[Supplied information]:
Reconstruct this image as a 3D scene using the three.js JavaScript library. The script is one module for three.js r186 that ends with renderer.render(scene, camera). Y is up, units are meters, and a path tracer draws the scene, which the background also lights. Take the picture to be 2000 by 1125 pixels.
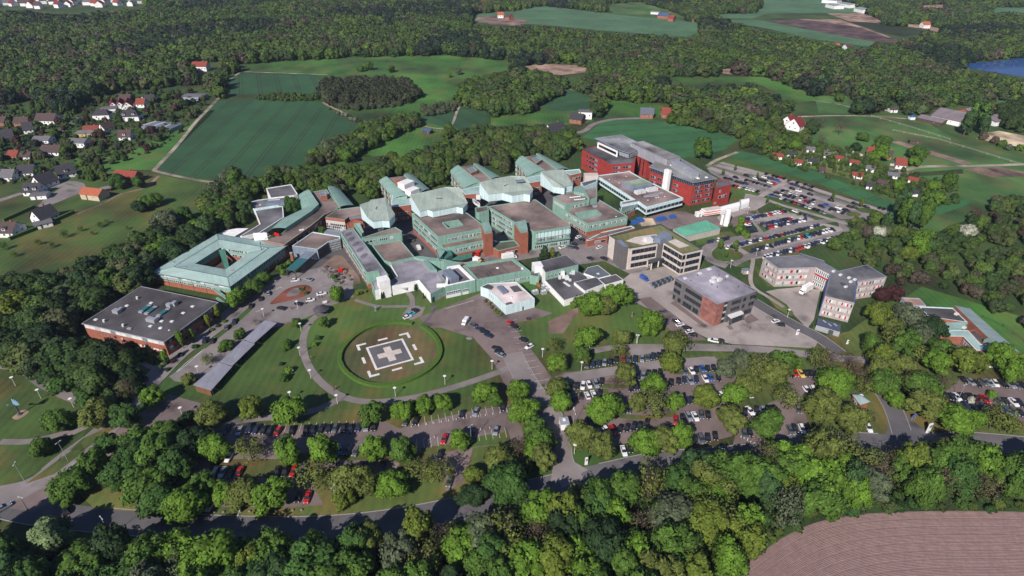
import * as THREE from 'three';
import { mergeGeometries } from 'three/addons/utils/BufferGeometryUtils.js';
import { MarchingCubes } from 'three/addons/objects/MarchingCubes.js';

// A hospital on a green hill seen from a drone. Metres; x to the side, -z away from the viewer, ground at y = 0.
const scene = new THREE.Scene();
const camera = new THREE.PerspectiveCamera(50.23, 16 / 9, 1, 6000);
{
const p = 31.7 * Math.PI / 180, r = .3 * Math.PI / 180, c = Math.cos(p), s = Math.sin(p);
camera.position.set(0, 155, 0);
camera.up.set(-Math.sin(r), Math.cos(r) * c, -Math.cos(r) * s);
camera.lookAt(0, 155 - s, -c);
}
const SUN = new THREE.Vector3(-Math.sin(.45) * Math.cos(.64), Math.sin(.64), Math.cos(.45) * Math.cos(.64));
{ // clear spring sky: deep blue overhead, pale at the rim, brighter round the sun
const w = 512, h = 256, d = new Float32Array(w * h * 4), v = new THREE.Vector3();
for (let j = 0; j < h; j++) for (let i = 0; i < w; i++) {
const el = (j + .5) / h * Math.PI - Math.PI / 2, az = ((i + .5) / w - .5) * 2 * Math.PI;
v.set(Math.cos(el) * Math.cos(az), Math.sin(el), Math.cos(el) * Math.sin(az));
const up = Math.max(0, v.y), k = Math.pow(1 - up, 3.5), g = Math.max(0, v.dot(SUN)), glow = .25 * Math.pow(g, 6) + .5 * Math.pow(g, 40), o = (j * w + i) * 4;
d[o] = .14 + .38 * k + glow; d[o + 1] = .29 + .4 * k + glow * .95; d[o + 2] = .72 + .26 * k + glow * .85; d[o + 3] = 1;
}
const t = new THREE.DataTexture(d, w, h, THREE.RGBAFormat, THREE.FloatType);
t.mapping = THREE.EquirectangularReflectionMapping; t.magFilter = THREE.LinearFilter; t.needsUpdate = true;
scene.background = t; scene.environment = t;
scene.backgroundIntensity = .29; scene.environmentIntensity = .29;
}
const sun = new THREE.DirectionalLight(0xfff6ee, 5.0);
sun.position.copy(SUN).multiplyScalar(600); sun.position.z -= 300; sun.target.position.set(0, 0, -300); sun.castShadow = true;
sun.shadow.mapSize.set(4096, 4096);
Object.assign(sun.shadow.camera, { left: -700, right: 700, top: 700, bottom: -700, near: 1, far: 2500 });
scene.add(sun, sun.target);
const renderer = new THREE.WebGLRenderer({ antialias: true });
renderer.toneMapping = THREE.LinearToneMapping;
renderer.toneMappingExposure = 1.14;
renderer.shadowMap.enabled = true;
scene.fog = new THREE.FogExp2(0xb9cbe6, .00006);

// ---------------------------------------------------------------- helpers
let seed_ = 12345;
const rnd = () => { seed_ = (seed_ + 0x6D2B79F5) | 0; let t = Math.imul(seed_ ^ (seed_ >>> 15), 1 | seed_); t = (t + Math.imul(t ^ (t >>> 7), 61 | t)) ^ t; return ((t ^ (t >>> 14)) >>> 0) / 4294967296; };
const reseed = (n) => { seed_ = n; };
const rr = (a, b) => a + (b - a) * rnd();
const pick = (a) => a[Math.floor(rnd() * a.length)];
const lerp = (a, b, t) => a + (b - a) * t, mix2 = (p, q, t) => [lerp(p[0], q[0], t), lerp(p[1], q[1], t)];
const dist2 = (p, q) => Math.hypot(p[0] - q[0], p[1] - q[1]);
const ORD = ['first', 'second', 'third', 'fourth', 'fifth', 'sixth', 'seventh', 'eighth', 'ninth', 'tenth', 'eleventh', 'twelfth', 'thirteenth', 'fourteenth', 'fifteenth', 'sixteenth', 'seventeenth', 'eighteenth', 'nineteenth', 'twentieth', 'twenty-first', 'twenty-second', 'twenty-third', 'twenty-fourth', 'twenty-fifth', 'twenty-sixth', 'twenty-seventh', 'twenty-eighth', 'twenty-ninth', 'thirtieth'];

// periodic value noise
const HASH = new Float32Array(65536); reseed(77); for (let i = 0; i < 65536; i++) HASH[i] = rnd();
function vn(x, y, per) {
const xi = Math.floor(x), yi = Math.floor(y), fx = x - xi, fy = y - yi, sx = fx * fx * (3 - 2 * fx), sy = fy * fy * (3 - 2 * fy);
const m = (k) => ((k % per) + per) % per, at = (a, b) => HASH[(m(a) * 251 + m(b) * 1031 + per * 7919) & 65535];
return lerp(lerp(at(xi, yi), at(xi + 1, yi), sx), lerp(at(xi, yi + 1), at(xi + 1, yi + 1), sx), sy);
}
function fbm(u, v, base, oct, gain = .5) { let a = 1, s = 0, n = 0, f = base; for (let i = 0; i < oct; i++) { s += a * vn(u * f, v * f, f); n += a; a *= gain; f *= 2; } return s / n; }
const toS = (c) => 255 * (c <= .0031308 ? c * 12.92 : 1.055 * Math.pow(c, 1 / 2.4) - .055);
function texture(n, metres, fn, color = true) { // fn(u, v) -> linear [r, g, b]
const d = new Uint8Array(n * n * 4);
for (let j = 0; j < n; j++) for (let i = 0; i < n; i++) { const c = fn((i + .5) / n, (j + .5) / n), o = (j * n + i) * 4; for (let k = 0; k < 3; k++) d[o + k] = Math.max(0, Math.min(255, color ? toS(c[k]) : c[k] * 255)); d[o + 3] = 255; }
const t = new THREE.DataTexture(d, n, n); t.wrapS = t.wrapT = THREE.RepeatWrapping; t.magFilter = THREE.LinearFilter; t.minFilter = THREE.LinearMipmapLinearFilter; t.generateMipmaps = true;
if (color) t.colorSpace = THREE.SRGBColorSpace;
t.repeat.set(1 / metres, 1 / metres); t.needsUpdate = true; return t;
}
const grey = (g) => [g, g, g];
const TX = {
mottle: texture(1024, 90, (u, v) => grey(.5 + .42 * (fbm(u, v, 6, 7, .62) - .5) * 2 * 1.5 + .1 * (rnd() - .5))),
fine: texture(512, 12, (u, v) => grey(.72 + .5 * (fbm(u, v, 8, 6, .75) - .5))),
clad: texture(256, 9, (u, v) => { const s = (u * 12) % 1, p = .74 + .3 * (vn(Math.floor(u * 12), 3, 12) - .5) * .5 + .2 * (fbm(u, v, 4, 4) - .5); return grey(s < .09 ? p * .72 : p); }),
seam: texture(512, 40, (u, v) => { const s = (u * 60) % 1, p = .76 + .5 * (fbm(u, v, 5, 6, .65) - .5) + .12 * (vn(Math.floor(u * 60), Math.floor(v * 5), 60) - .5); return grey(s < .14 ? p * .8 : p); }),
brick: texture(512, 8, (u, v) => { const row = Math.floor(v * 64), k = (u * 32 + (row % 2) * .5) % 1, j = (v * 64) % 1; const p = .68 + .34 * (vn(Math.floor(u * 32 + (row % 2) * .5), row, 64) - .5) + .3 * (fbm(u, v, 3, 4) - .5); return k < .07 || j < .14 ? [p * .9, p * 1.1, p * 1.12] : grey(p); }),
tile: texture(256, 6, (u, v) => { const j = (v * 18) % 1, p = .7 + .3 * (vn(Math.floor(u * 24), Math.floor(v * 18), 72) - .5) + .25 * (fbm(u, v, 3, 4) - .5); return grey(j < .16 ? p * .7 : p); }),
lawn: texture(1024, 190, (u, v) => { const a = fbm(u, v, 5, 7, .58), b = fbm(u + .37, v + .11, 11, 6, .6), dry = Math.max(0, Math.min(1, (b - .47) * 5)); const g = .62 + 1.5 * (a - .5) + .26 * (rnd() - .5) + .05 * Math.sin(u * Math.PI * 2 * 60); return [g * lerp(.72, 1.25, dry), g * lerp(1, .93, dry), g * lerp(.62, .75, dry)]; }),
crop: texture(1024, 108, (u, v) => { const k = (v * 6) % 1, lane = Math.abs(k - .4) < .03 || Math.abs(k - .56) < .03, a = fbm(u, v, 4, 7, .6), row = .97 + .06 * Math.sin(v * Math.PI * 2 * 240); const g = (.62 + .55 * (a - .5) + .08 * (rnd() - .5)) * row; return lane && vn(u * 64, Math.floor(v * 6) * 9 + 1, 64) > .12 ? [g * .9, g * .5, g * .6] : [g, g, g]; }),
pave: texture(1024, 60, (u, v) => { const a = fbm(u, v, 4, 7, .62), st = Math.max(0, fbm(u + .5, v, 9, 5, .55) - .55) * 1.5; return grey(.7 + .75 * (a - .5) - st * .8 + .08 * (rnd() - .5)); }),
};
const MAT = {};
function mat(name, rgb, o = {}) {
if (MAT[name]) return MAT[name];
const { tx, gain, ...rest } = o, m = new THREE.MeshStandardMaterial({ roughness: .85, ...rest });
m.name = name; const mean = { mottle: .5, fine: .72, clad: .71, seam: .74, brick: .66, tile: .66, lawn: .62, crop: .62, pave: .66 }[tx] ?? 1;
m.color.setRGB(...rgb.map((c) => c / mean)); if (tx) m.map = TX[tx];
return MAT[name] = m;
}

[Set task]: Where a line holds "camera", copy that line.

[Result for this exercise]:
Reconstruct this image as a 3D scene using the three.js JavaScript library. The script is one module for three.js r186 that ends with renderer.render(scene, camera). Y is up, units are meters, and a path tracer draws the scene, which the background also lights. Take the picture to be 2000 by 1125 pixels.
const camera = new THREE.PerspectiveCamera(50.23, 16 / 9, 1, 6000);
camera.position.set(0, 155, 0);
camera.up.set(-Math.sin(r), Math.cos(r) * c, -Math.cos(r) * s);
camera.lookAt(0, 155 - s, -c);
Object.assign(sun.shadow.camera, { left: -700, right: 700, top: 700, bottom: -700, near: 1, far: 2500 });